How Refinancing Works
When you refinance, you pay off your existing mortgage with funds from a new loan based on your home’s current value. You can refinance with the same lender or a different one, depending on where you can get the best terms. Much like when you took out your initial mortgage, your finances will be scrutinized before you’re approved for your refinance, and you’ll need to pay closing costs. Once you’ve closed, you’ll begin making payments according to your new mortgage terms.
How Amortization Affects Mortgage Refinancing
Amortization is the process of paying off your mortgage in installments. You’ll chip away at your mortgage principal and pay interest every month, but exactly how much you’re paying toward principal and interest varies with each payment. Typically, more of your payment goes toward interest at first, and then you begin making larger principal payments over time.
When you refinance, you reset your loan term and the amortization schedule. That means you’ll go back to mainly paying interest with each mortgage payment.

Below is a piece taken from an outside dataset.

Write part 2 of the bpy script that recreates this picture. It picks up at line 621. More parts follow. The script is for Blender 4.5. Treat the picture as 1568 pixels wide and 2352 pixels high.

Refinancing Considerations For Short-Term Owners
For your refinance to be worthwhile, you’ll need to own the home long enough for your savings to offset the upfront costs. Refinancing might not make sense if you’re planning to sell your home in the next few years.
The Cost Of Mortgage Refinancing
Refinancing a mortgage can save you money in the long run, but there are some costs to consider:
- Closing costs. These are lender fees and other costs associated with getting a new mortgage. Expect refinance closing costs to total 2% to 6% of the loan amount.
- Higher monthly payments. If you refinance to a shorter loan term, your monthly payment will likely increase.
- Higher interest costs. If you refinance to a longer repayment period or a higher interest rate, you’ll likely pay more interest over the life of the loan.
Determining Your Break-Even Point
The breakeven for a mortgage refinance is the point at which the savings from lowering your monthly payment exceed the upfront cost of refinancing. To calculate the number of months until you reach your break-even point, divide your refinance closing costs by the amount you anticipate saving each month.
Let’s use an example:
- Say you’re refinancing a $200,000 mortgage.
- Your closing costs come in at 3% of the loan amount, or $6,000.
- You can potentially save $200 a month by refinancing.
In this case, it would take 30 months, or 2 ½ years, to reach your break-even point.
How To Refinance Your Mortgage
The refinancing process will be similar to the process of getting your original mortgage. You’ll need to gather your financial information, review your credit history and shop for a lender. Once you select a lender and submit your application, you’ll go through underwriting, where the lender will review your finances. You may also need to have your home appraised to determine its current value.
On the plus side, the closing process will be less complicated, since the agreement is only between you and the lender.